### What the task asks
The data must be written out once more, precisely as given.

* begin Recorded information *

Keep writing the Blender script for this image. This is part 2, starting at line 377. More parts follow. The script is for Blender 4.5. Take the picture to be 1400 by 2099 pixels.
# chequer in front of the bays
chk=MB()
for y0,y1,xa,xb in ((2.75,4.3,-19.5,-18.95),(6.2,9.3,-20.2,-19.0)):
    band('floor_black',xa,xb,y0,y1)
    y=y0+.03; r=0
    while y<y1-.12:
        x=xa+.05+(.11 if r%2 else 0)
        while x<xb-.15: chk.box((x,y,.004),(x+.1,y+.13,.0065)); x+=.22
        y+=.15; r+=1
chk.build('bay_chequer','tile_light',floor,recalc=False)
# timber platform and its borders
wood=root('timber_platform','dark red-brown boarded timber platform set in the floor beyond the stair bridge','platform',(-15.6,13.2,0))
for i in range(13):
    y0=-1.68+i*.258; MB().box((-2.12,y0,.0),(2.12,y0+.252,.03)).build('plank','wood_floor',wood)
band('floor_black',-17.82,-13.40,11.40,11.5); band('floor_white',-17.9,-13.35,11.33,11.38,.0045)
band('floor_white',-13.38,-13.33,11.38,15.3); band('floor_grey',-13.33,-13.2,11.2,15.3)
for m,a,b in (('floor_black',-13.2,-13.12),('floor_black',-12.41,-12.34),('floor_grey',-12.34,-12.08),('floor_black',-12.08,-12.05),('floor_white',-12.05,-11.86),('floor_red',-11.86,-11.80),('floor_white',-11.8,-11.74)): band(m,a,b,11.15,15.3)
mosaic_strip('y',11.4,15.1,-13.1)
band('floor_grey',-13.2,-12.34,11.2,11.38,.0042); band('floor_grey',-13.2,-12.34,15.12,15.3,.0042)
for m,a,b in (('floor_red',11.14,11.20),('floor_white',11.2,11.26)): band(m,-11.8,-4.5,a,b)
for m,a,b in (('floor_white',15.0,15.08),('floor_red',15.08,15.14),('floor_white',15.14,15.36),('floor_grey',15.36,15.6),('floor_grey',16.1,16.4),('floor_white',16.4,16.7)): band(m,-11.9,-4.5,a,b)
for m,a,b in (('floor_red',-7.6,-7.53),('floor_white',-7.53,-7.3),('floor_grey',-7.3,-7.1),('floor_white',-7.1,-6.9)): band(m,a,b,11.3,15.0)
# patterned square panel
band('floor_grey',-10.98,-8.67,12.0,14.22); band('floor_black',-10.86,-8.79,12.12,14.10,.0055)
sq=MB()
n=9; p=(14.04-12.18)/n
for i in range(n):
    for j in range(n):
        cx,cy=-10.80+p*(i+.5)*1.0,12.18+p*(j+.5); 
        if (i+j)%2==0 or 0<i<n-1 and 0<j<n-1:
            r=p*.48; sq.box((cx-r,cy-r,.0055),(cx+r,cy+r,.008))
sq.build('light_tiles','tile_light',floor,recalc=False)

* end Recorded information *

### Result of this task
Keep writing the Blender script for this image. This is part 2, starting at line 377. More parts follow. The script is for Blender 4.5. Take the picture to be 1400 by 2099 pixels.
# chequer in front of the bays
chk=MB()
for y0,y1,xa,xb in ((2.75,4.3,-19.5,-18.95),(6.2,9.3,-20.2,-19.0)):
    band('floor_black',xa,xb,y0,y1)
    y=y0+.03; r=0
    while y<y1-.12:
        x=xa+.05+(.11 if r%2 else 0)
        while x<xb-.15: chk.box((x,y,.004),(x+.1,y+.13,.0065)); x+=.22
        y+=.15; r+=1
chk.build('bay_chequer','tile_light',floor,recalc=False)
# timber platform and its borders
wood=root('timber_platform','dark red-brown boarded timber platform set in the floor beyond the stair bridge','platform',(-15.6,13.2,0))
for i in range(13):
    y0=-1.68+i*.258; MB().box((-2.12,y0,.0),(2.12,y0+.252,.03)).build('plank','wood_floor',wood)
band('floor_black',-17.82,-13.40,11.40,11.5); band('floor_white',-17.9,-13.35,11.33,11.38,.0045)
band('floor_white',-13.38,-13.33,11.38,15.3); band('floor_grey',-13.33,-13.2,11.2,15.3)
for m,a,b in (('floor_black',-13.2,-13.12),('floor_black',-12.41,-12.34),('floor_grey',-12.34,-12.08),('floor_black',-12.08,-12.05),('floor_white',-12.05,-11.86),('floor_red',-11.86,-11.80),('floor_white',-11.8,-11.74)): band(m,a,b,11.15,15.3)
mosaic_strip('y',11.4,15.1,-13.1)
band('floor_grey',-13.2,-12.34,11.2,11.38,.0042); band('floor_grey',-13.2,-12.34,15.12,15.3,.0042)
for m,a,b in (('floor_red',11.14,11.20),('floor_white',11.2,11.26)): band(m,-11.8,-4.5,a,b)
for m,a,b in (('floor_white',15.0,15.08),('floor_red',15.08,15.14),('floor_white',15.14,15.36),('floor_grey',15.36,15.6),('floor_grey',16.1,16.4),('floor_white',16.4,16.7)): band(m,-11.9,-4.5,a,b)
for m,a,b in (('floor_red',-7.6,-7.53),('floor_white',-7.53,-7.3),('floor_grey',-7.3,-7.1),('floor_white',-7.1,-6.9)): band(m,a,b,11.3,15.0)
# patterned square panel
band('floor_grey',-10.98,-8.67,12.0,14.22); band('floor_black',-10.86,-8.79,12.12,14.10,.0055)
sq=MB()
n=9; p=(14.04-12.18)/n
for i in range(n):
    for j in range(n):
        cx,cy=-10.80+p*(i+.5)*1.0,12.18+p*(j+.5); 
        if (i+j)%2==0 or 0<i<n-1 and 0<j<n-1:
            r=p*.48; sq.box((cx-r,cy-r,.0055),(cx+r,cy+r,.008))
sq.build('light_tiles','tile_light',floor,recalc=False)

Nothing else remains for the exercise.